Do you love your own voice?

Go out into the world and learn to hear your own voice. In discussions about politics, commenting on a movie you’ve seen, consoling a friend, venting your discomfiture or dismay over a newspaper article, writing a note to your parents, leaving a message after the beep, you are using something most uniquely yours: your own voice. Be aware of it.

A voice is a mysterious thing

The only criteria we have to judge what we use our voice to create, to judge it as something beyond conventional frames of mind, is our very own liking of it. How do we feel when we read, see, or hear it again after an hour, a week, a month, a year? Does it still make our own hearts beat a little faster, our own breath become a little colder, the hairs on our skin rise? How do we listen to our own voice? Is it with the pervasive worry that something could be wrong, that there is a typpo somewhere, that we embarrass ourselves? Do we perceive it is something merely functional, a means of communication and nothing else? If you would have a machine that would detect your state of mind and what you need to express that would have some buttons on it you press to express it in an optimized way, would you use it? If you can avoid the stammering while confessing your love, or the shame while confessing a sin, or a writer’s block, or too many “uh’s”, would you use technology for that?

Or could we listen to its imperfect echoing with a gentler state of mind? Could we learn its – unique – quality and learn to love it. Could we turn ourselves into lovely machines that observe their own rattling with a sense of oily contentment, in love with our voices and convinced the world is a much better place with irreplaceable us in it?

Uniqueness
There we have it; I used the U-word. Singular, one, unique. We often read quotes by gurus on one-ness and how we are if we get rid of the temporary mask, one pure being, that we can feel some sort of vibration of the universe in our chest. But the concept of “one-ness” can express very different things. Logic and grammar teach us there’s no one without the other. It’s almost embarrassing to write that here. Your unique self is not just a *different* reverberation of the eternal One. Unique is unique not as singular representation of pure Being, but as an engaging difference with the Other.

Style
That engagement is an interaction that defines our character, approximating a unique personality with a voice that is to be loved by yourself. If we want to make our own voice more lovable, what do we do? We are not talking about expressing the right things, following the righteous path, or lending your voice to something higher and mightier. That all seems worthwhile, but it doesn’t make us fall in love with our own voice. For that, we have to turn to style. We could train to be modest, always give complete and reliable information, be moderately witty, use ellipses and leaps in arguments, show empathy and think from the other’s point of view, use tropes like metaphors and metonymys, and so on.

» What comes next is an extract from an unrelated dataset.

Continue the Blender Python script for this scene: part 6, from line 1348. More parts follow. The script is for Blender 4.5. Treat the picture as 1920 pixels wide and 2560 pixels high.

Of course there is overlap. Avoiding hypocrisy and double standards is a useful improvement to our style and generally recognized as a moral good at the same time. Being consistent, being stubborn, demanding clarity and transparency all amounts to “showing character” and are undoubtedly in most cases the right thing to do.

To summarize, if you want to fall in love with your own voice, you should look away from what you’re saying with it so that you sense your (unique) style better. And once you have fallen in love with that voice, you will be amazed when you find out what your subconscious urges to express with it.